Comment les motivez-vous au quotidien pour éviter l'effet turn-over ?


Certains de nos salariés sont là depuis l'origine. La motivation est assurée à plusieurs niveaux. Tout d'abord par la promotion interne au sein de la plate-forme où nous retrouvons plusieurs fonctions : téléconseillers généralistes, spécialistes et superviseurs. Un généraliste peut devenir spécialiste puis superviseur. Au lancement de l'activité, les sept superviseurs étaient d'anciens responsables d'agence. Aujourd'hui, sur les sept responsables d'équipe quatre sont d'anciens téléconseillers. Autre facteur de motivation : l'aspect financier. Nous avons établi un système de rémunération variable assez original et innovant qui intègre des éléments collectifs et individuels. Pour chacun de ces éléments, nous mesurons à la fois les performances téléphoniques et commerciales de manières globales et individuelles, ainsi que les notions de qualité. Le tout à partir de notes personnelles et d'un baromètre de satisfaction clientèle trimestriel réalisé en partenariat avec l'Ifop. Cette enquête impacte directement sur la rémunération variable des téléconseillers et des superviseurs. Dernier élément de motivation, les perspectives de changement avec la création d'autres unités...
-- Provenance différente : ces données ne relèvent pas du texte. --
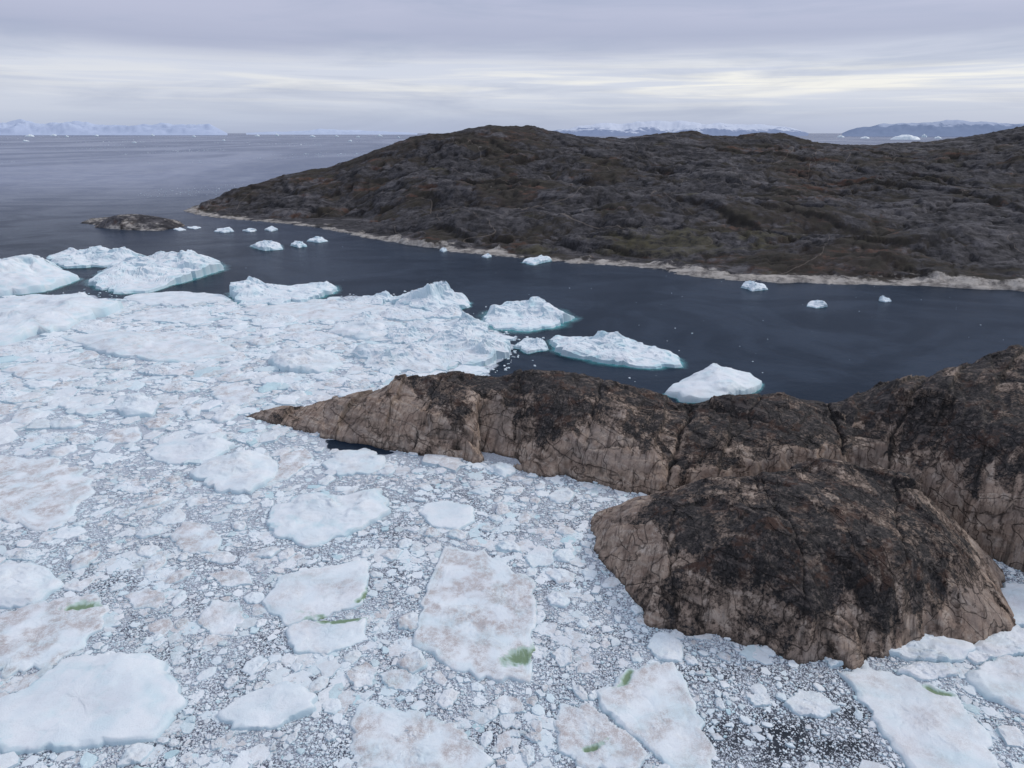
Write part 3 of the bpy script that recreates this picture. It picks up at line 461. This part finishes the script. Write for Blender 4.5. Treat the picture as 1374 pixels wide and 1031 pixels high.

Ces créations ont-elles un rapport avec le projet de développement des guichets automatiques, comme celui ouvert dernièrement à Nice ?


Le projet d'automatisation des guichets est un projet conjoint à la banque à distance. Les développements que nous entrevoyons concernent la prise en charge des appels puisque nous sommes là aussi pour décharger nos agences d'une part importante de leurs communications et améliorer la qualité de service dans ce domaine. Mais aussi la prise en compte d'un certain nombre d'opérations avec la possibilité de rerouter les appels techniques sur des plateaux spécialisés. Tout ça marche de pair avec l'automatisation des guichets. La banque à distance est dans l'air du temps.

L'air du temps, c'est aussi l'euro. Le passage à la monnaie unique a t-il impliqué une nouvelle organisation ?


Il n'y a pas que la banque par téléphone qui soit impliquée dans le passage à l'euro, heureusement ! Nous assurons déjà des informations à la clientèle en euros avec une ligne spécifique joignable à partir d'un numéro Indigo. Le Crédit Lyonnais qui a déjà commencé à informer va intensifier sa communication. A l'heure actuelle, nous n'enregistrons que quelques centaines d'appels par mois sur cette ligne avec, cependant, une évolution sensible. De toute façon, plus nous allons nous rapprocher de l'échéance plus cette ligne deviendra active. Cela a déjà commencé avec l'envoi du premier chéquier en euros.

Avez-vous dédié des ressources et opéré une formation particulière autour de l'euro ?


Nous avons effectivement dédié une petite trentaine de nos téléconseillers aptes à répondre sur la ligne spécialisée euro. La formation a duré une demi-journée avec comme base de travail une documentation reprenant les questions les plus fréquentes auxquelles ils auraient à répondre.

"Crédit Lyonnais à l'écoute" est opérationnel depuis quatre ans. Quelles en ont été les différentes évolutions ?


Les ressources humaines ont été renforcées avec l'élargissement de nos prérogatives à l'ensemble du territoire. Aujourd'hui, la plate-forme regroupe 70 téléconseillers pour sept superviseurs. Une autre évolution a été de se doter d'un lien CTI avec Edge permettant une amélioration sensible dans le traitement des appels, et enrichi le serveur vocal. Avant cette modification, 7 à 8 % des appels passaient du serveur vocal à la plate-forme. Aujourd'hui, ce taux se situe entre 2 et 3 %. Ce qui signifie que 97-98 % des appels sont traités sans intervention humaine. Enfin, dernière évolution, notre certification Iso 9002.

Pourquoi avoir entrepris une démarche de certification ?


Nous avons reçu la certification en 2000. Elle a été l'aboutissement de toute l'organisation que nous avions développée depuis trois ans. Nous avons tout créé ici : les procédures, la formation, les règles et techniques de management... C'est le moyen pour une petite unité comme la nôtre d'imposer ses règles de fonctionnement. Et puis, cela permet d'unifier et d'uniformiser la qualité de traitement sur la plate-forme. Nous avons travaillé sur un certain nombre de processus fonctionnels et opérationnels qui constituent un socle solide. Sans dupliquer totalement, les futures plates-formes vont intégrer une part importante de ce qui a été construit ici. Dans une phase de développement, c'est assurément un gain de temps et d'efficacité.

L'équipement du centre


Le centre d'appels du Crédit Lyonnais est équipé d'un PABX Lucent, du CTI Edge et de son logiciel de front-office. L'émission repose sur l'outil Digiline de Digifrance, les appels étant suivis de près par PCTaxation d'Informatel. Les neuf SVI frontaux sont hébergés en partie chez l'opérateur Prosodie et en partie en interne. Un progiciel de planification, TCS d'Aspect Communication, rationalise l'activité des téléconseillers qui sont équipés de casques GN Netcom. Ils restent informés de l'activité du centre par des bandeaux lumineux Activox.

Biographie


Après quelques années dans l'enseignement (droit et sciences éco) à Poitiers, Jean-Jacques Lavenac, 57 ans, intègre le Crédit Lyonnais en 1970. Diplômé du CESB (Centre d'Etudes Supérieures de Banque), il a occupé des fonctions commerciales notamment en qualité de directeur de marché sur Paris où il animait une force de vente pour quatre arrondissements de la capitale. En 1997, il prend en charge la création de l'activité banque par téléphone dont il est, aujourd'hui, le responsable.